I don't know enough about programming to give an educated reply, I really am not much of a programmer. One observation about C++ that I have is that, by requiring libraries, 10 lines of code compiles to 50K, which seems excessive. I just brought home the Microsoft Visual Studio 6.0 Enterprise edition, donated by Microsoft to engineering schools in the U.S. for school use only. As both an employee of the school and a student , it is my duty to load these programs on my computer, so that I can to gain some exposure to the latest versions of these programs(that's my story, and I'm sticking to it). Most of the code I write is either in Matlab or LabWindows, both of which are more like QuickBasic, or even GW Basic, than what I have seen of C++. I have also done some simple assembly code for Intel 8051's, and I will be writing a program this summer that will use LabView and a data acquisition card to control a 0-600V, 600A continuous, three-phase auto-transformer. I am teaching myself LabView, it is a graphical programming language that is ideal for these kinds of control applications, but it is a long way from C++. My hope is that the students who take over the lab when I finally escape will be able to figure out what I did, and be able to fix it if it breaks. We are having problems with our current software that controls the auto-transformers, the software has about 4K lines of code (LabWindows) without a single comment. The student who wrote it is long gone. I think that it will be easier to start over than to fix this mess, a lot of the problems are that I have no idea what the hardware settings are for his code, and a mistake could cause some major smoke to escape.
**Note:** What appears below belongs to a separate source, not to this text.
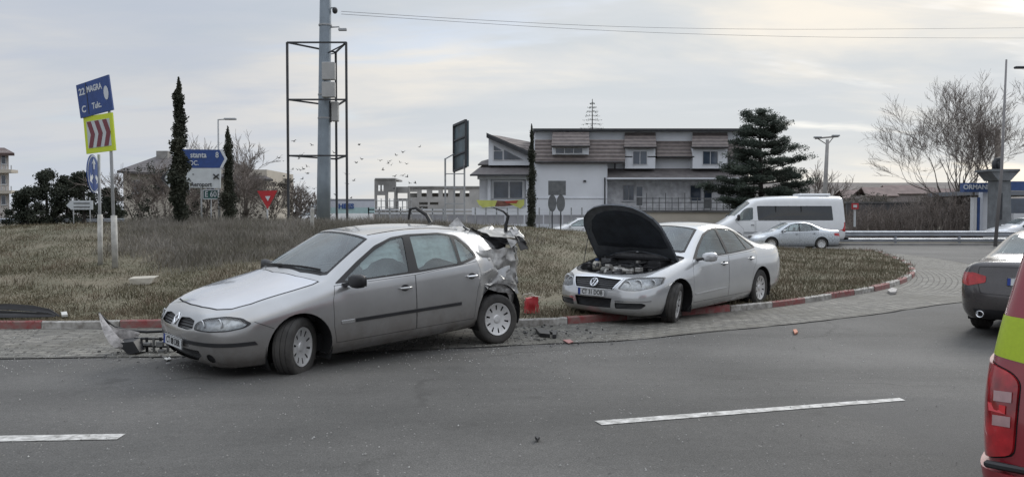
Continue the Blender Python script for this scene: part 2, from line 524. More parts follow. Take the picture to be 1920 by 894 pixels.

Unlike destroying an IC with 15V instead of 5V, when I break something in this lab, I see it, hear it, and smell it. Sometimes it even includes fireballs and molten metal.
>SS, who really enjoys your quotes
Thanks, it's fun for me to see everyone signing off on their posts
5GJW, who finds the need for programmers to be so
great that he must continually tell people that he really is not much of a programmer. It is much more fun to break stuff in the lab.